• _Exercise_
Quote the records below word for word, please, from the very first line through the one that contains "RT = R0*cr_ + U0*sr_; UP = -R0*sr_ + U0*cr_", and nothing beyond it.

• _Stored data_
::::::::
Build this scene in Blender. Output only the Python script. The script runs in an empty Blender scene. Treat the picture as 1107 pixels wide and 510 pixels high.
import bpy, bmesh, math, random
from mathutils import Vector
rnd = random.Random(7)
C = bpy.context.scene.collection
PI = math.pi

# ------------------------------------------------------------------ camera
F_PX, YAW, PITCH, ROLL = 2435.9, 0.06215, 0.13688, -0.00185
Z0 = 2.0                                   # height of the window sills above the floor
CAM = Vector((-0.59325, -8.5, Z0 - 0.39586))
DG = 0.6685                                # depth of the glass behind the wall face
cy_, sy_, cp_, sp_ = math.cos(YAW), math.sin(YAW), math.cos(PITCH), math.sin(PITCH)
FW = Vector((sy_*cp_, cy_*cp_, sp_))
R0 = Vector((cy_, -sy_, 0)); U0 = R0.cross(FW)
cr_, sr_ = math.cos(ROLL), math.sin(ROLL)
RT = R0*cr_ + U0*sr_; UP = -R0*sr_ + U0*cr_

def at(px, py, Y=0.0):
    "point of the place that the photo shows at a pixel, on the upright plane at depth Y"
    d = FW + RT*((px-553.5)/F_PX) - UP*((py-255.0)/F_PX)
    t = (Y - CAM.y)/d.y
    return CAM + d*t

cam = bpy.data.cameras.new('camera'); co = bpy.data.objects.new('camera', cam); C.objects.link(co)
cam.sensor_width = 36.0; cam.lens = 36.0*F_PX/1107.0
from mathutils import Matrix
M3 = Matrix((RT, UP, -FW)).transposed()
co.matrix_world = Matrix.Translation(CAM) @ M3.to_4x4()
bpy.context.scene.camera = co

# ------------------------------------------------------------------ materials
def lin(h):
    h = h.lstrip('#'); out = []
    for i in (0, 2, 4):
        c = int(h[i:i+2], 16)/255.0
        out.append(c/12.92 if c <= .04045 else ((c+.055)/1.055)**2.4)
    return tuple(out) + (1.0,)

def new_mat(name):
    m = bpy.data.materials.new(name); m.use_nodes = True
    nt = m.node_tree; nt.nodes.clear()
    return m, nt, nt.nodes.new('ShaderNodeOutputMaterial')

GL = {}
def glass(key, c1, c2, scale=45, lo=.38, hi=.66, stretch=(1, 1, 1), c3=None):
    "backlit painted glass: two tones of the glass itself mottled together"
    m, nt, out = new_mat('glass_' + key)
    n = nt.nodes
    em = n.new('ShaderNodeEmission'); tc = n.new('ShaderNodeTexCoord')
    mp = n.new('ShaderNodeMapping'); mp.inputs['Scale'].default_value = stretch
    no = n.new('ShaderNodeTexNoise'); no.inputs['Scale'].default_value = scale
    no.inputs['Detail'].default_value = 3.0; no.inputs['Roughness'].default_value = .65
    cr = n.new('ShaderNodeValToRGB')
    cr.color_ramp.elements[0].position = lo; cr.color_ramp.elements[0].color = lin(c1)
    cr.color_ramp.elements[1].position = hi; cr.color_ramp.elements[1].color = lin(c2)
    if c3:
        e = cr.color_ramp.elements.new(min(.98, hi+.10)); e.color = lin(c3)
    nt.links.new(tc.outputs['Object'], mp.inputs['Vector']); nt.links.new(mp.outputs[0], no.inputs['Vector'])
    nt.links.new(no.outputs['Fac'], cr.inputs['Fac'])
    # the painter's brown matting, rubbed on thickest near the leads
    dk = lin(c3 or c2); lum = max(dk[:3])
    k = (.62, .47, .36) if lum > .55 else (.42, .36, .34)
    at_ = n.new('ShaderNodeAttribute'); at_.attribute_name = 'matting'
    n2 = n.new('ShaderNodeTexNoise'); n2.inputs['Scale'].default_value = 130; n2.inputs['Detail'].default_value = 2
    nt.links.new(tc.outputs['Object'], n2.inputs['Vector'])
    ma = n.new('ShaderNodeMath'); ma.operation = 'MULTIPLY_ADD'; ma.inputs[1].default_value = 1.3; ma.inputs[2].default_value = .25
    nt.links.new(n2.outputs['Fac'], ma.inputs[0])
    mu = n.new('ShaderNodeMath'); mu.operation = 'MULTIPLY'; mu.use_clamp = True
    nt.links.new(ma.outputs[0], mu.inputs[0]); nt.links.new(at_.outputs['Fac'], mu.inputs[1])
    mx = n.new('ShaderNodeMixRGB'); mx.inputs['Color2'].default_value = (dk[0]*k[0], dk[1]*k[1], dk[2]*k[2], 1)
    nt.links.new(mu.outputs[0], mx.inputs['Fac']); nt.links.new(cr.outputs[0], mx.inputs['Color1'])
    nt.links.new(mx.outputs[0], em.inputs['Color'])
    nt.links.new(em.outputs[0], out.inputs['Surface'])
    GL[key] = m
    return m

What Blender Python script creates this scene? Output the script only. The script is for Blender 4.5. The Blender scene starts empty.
::::::::
• _Final result_
Build this scene in Blender. Output only the Python script. The script runs in an empty Blender scene. Treat the picture as 1107 pixels wide and 510 pixels high.
import bpy, bmesh, math, random
from mathutils import Vector
rnd = random.Random(7)
C = bpy.context.scene.collection
PI = math.pi

# ------------------------------------------------------------------ camera
F_PX, YAW, PITCH, ROLL = 2435.9, 0.06215, 0.13688, -0.00185
Z0 = 2.0                                   # height of the window sills above the floor
CAM = Vector((-0.59325, -8.5, Z0 - 0.39586))
DG = 0.6685                                # depth of the glass behind the wall face
cy_, sy_, cp_, sp_ = math.cos(YAW), math.sin(YAW), math.cos(PITCH), math.sin(PITCH)
FW = Vector((sy_*cp_, cy_*cp_, sp_))
R0 = Vector((cy_, -sy_, 0)); U0 = R0.cross(FW)
cr_, sr_ = math.cos(ROLL), math.sin(ROLL)
RT = R0*cr_ + U0*sr_; UP = -R0*sr_ + U0*cr_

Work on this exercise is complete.